Ash Wednesday: A day to remember Christ

St. Patrick's Catholic Church in Rexburg will be holding ash distribution on Wednesday at 6, 7 and 8 p.m. Photo credit: Gabriela Fletcher

This Wednesday is a holy day for many Christians known as Ash Wednesday.

Ash Wednesday takes place exactly 46 days before Easter, which falls on Feb. 22 this year. On Ash Wednesday, those who celebrate can attend a special Mass that will be distributing ash to each participant.

According to Saint Ann Catholic Church, “The ashes symbolize the dust from which God made us. As the priest applies the ashes to a person’s forehead, he speaks the words: ‘Remember that you are dust, and to dust you shall return.'”

For some, ashes are also symbolic of grief for sin. Wearing the ashes is a sign of penance, or an action done out of repentance for sins committed. The ashes — made from burnt palm leaves from the previous year’s Palm Sunday and christened with holy water — are typically worn for the duration of the day as a reminder that all life on earth eventually ends.

This holy day is the first of the 40-day period (not including Sundays) called Lent, which is a season of fasting, prayer and almsgiving typically celebrated by Catholic and Protestant Christians. This period is representative of Christ’s 40-day fast in the wilderness where He was tempted by Satan, as recorded in the New Testament in Matthew 4.

According to the United States Conference of Catholic Bishops, Christians are “not only to abstain from luxuries during Lent, but to a true inner conversion of heart as we seek to follow Christ’s will more faithfully.”

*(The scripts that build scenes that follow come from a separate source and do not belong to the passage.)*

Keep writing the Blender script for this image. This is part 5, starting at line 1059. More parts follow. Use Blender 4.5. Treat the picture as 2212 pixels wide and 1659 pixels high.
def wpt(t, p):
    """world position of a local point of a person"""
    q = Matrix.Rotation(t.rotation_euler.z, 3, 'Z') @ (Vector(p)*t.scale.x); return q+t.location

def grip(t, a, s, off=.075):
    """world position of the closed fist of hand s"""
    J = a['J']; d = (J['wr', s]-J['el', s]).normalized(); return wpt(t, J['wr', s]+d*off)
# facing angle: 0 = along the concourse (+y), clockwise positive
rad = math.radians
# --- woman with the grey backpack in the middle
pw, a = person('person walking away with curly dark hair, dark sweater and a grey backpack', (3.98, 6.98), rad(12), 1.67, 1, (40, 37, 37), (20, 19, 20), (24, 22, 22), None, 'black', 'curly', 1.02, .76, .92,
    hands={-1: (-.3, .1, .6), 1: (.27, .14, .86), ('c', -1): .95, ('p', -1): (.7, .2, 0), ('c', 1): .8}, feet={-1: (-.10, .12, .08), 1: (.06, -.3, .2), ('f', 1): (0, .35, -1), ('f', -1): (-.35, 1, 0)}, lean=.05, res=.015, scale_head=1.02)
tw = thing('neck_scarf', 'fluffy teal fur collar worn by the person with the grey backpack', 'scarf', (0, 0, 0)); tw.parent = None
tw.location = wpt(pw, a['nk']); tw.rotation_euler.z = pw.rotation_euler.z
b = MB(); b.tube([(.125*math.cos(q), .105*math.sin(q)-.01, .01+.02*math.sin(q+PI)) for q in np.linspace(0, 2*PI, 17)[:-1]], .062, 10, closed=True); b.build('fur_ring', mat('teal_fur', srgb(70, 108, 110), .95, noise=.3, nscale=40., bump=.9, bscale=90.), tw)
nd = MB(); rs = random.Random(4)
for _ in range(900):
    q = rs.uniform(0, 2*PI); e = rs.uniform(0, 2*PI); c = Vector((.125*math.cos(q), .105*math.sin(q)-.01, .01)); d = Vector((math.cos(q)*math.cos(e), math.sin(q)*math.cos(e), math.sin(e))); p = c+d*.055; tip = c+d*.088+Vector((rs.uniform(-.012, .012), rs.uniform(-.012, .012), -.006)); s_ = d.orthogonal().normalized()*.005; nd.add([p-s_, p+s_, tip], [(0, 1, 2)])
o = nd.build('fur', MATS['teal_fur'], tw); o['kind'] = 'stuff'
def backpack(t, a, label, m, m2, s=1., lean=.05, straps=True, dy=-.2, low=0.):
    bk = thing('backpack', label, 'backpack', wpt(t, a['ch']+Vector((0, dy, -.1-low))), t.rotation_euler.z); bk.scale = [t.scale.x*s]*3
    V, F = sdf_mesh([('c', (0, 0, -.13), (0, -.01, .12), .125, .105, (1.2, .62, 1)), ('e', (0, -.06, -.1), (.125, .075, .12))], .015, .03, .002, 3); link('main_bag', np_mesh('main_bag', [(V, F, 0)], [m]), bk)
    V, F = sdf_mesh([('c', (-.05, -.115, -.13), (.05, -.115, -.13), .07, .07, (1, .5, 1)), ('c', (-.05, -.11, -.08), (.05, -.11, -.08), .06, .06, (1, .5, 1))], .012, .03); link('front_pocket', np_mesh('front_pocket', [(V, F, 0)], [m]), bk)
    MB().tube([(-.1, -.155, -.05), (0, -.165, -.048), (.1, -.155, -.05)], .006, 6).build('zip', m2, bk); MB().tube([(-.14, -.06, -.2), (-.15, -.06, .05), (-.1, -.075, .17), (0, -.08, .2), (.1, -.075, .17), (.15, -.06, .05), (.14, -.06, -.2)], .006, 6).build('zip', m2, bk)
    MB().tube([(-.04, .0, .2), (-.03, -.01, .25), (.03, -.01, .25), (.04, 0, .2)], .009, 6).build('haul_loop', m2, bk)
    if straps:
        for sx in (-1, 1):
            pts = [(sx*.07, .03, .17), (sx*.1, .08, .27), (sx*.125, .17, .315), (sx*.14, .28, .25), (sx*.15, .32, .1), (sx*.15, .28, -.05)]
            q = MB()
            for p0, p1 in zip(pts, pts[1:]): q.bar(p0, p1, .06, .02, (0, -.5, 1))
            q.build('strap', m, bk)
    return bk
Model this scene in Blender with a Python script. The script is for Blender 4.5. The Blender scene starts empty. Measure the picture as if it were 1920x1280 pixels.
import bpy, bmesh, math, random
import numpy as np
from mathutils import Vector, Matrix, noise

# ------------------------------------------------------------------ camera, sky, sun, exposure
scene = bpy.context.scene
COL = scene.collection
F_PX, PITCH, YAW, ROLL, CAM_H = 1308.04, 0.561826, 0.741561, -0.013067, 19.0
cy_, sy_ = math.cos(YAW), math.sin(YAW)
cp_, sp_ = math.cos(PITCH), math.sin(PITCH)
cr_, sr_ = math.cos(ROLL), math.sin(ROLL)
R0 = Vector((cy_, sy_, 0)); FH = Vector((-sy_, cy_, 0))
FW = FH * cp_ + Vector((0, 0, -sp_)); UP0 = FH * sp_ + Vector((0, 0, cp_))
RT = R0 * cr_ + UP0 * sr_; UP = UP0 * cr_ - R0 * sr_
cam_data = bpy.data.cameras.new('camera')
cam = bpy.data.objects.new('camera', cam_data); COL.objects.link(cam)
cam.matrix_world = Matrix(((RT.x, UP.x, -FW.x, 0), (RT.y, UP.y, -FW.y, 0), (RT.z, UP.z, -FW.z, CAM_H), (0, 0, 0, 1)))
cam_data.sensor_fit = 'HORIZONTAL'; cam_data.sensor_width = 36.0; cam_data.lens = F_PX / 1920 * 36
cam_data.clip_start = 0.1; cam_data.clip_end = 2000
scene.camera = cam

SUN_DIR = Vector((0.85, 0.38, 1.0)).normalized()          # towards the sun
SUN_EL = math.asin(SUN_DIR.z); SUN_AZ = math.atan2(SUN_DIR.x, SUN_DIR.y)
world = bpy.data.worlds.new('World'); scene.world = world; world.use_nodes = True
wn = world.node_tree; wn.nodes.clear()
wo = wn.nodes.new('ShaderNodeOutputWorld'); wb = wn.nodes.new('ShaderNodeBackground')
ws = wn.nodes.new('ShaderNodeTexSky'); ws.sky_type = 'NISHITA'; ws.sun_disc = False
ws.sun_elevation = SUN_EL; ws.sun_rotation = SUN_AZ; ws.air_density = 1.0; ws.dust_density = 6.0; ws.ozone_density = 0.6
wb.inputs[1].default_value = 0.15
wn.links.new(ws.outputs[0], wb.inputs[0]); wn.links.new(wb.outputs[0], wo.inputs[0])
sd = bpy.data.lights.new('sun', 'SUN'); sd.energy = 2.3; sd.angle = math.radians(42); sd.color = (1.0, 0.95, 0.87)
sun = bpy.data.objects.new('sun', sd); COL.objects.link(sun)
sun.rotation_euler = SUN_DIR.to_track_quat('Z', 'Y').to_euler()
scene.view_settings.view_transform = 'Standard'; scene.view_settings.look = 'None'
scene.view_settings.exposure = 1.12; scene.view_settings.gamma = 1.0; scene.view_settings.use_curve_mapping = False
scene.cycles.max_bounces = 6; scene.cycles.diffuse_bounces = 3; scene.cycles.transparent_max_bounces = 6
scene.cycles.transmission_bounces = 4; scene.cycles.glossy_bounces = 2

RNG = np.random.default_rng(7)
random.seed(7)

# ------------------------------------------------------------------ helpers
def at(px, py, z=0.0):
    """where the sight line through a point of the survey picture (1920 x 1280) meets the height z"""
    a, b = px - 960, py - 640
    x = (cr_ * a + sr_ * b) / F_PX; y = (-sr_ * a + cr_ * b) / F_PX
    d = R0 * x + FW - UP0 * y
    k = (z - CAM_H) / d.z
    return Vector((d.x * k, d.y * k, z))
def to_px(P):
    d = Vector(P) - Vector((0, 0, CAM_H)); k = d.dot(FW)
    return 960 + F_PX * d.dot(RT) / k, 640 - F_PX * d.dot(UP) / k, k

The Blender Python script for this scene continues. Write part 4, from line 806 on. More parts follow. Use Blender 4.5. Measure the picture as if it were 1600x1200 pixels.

Lent is best known as a season where Christians hold a fast from different worldly habits or dependencies, or add something to their daily lives to better remember Christ and His sacrifice for the world’s sins. This fasting also serves as a way to practice self-discipline and prepare to partake of communion or the Eucharist.

“My husband and I are gonna say the rosary every day,” said Anna Luna, a member of the Catholic faith that will be participating in Lent. “Some people give up candy … smoking or drinking … You can even visit an old folks home, it’s really up to you. (The point is) to sacrifice something and remind you every single day to think of God.”

Though members of The Church of Jesus Christ of Latter-day Saints do not typically observe Lent, some may find value in giving up or adding something to their lives to remind them of Christ in preparation for Easter through a personal observance of Lent.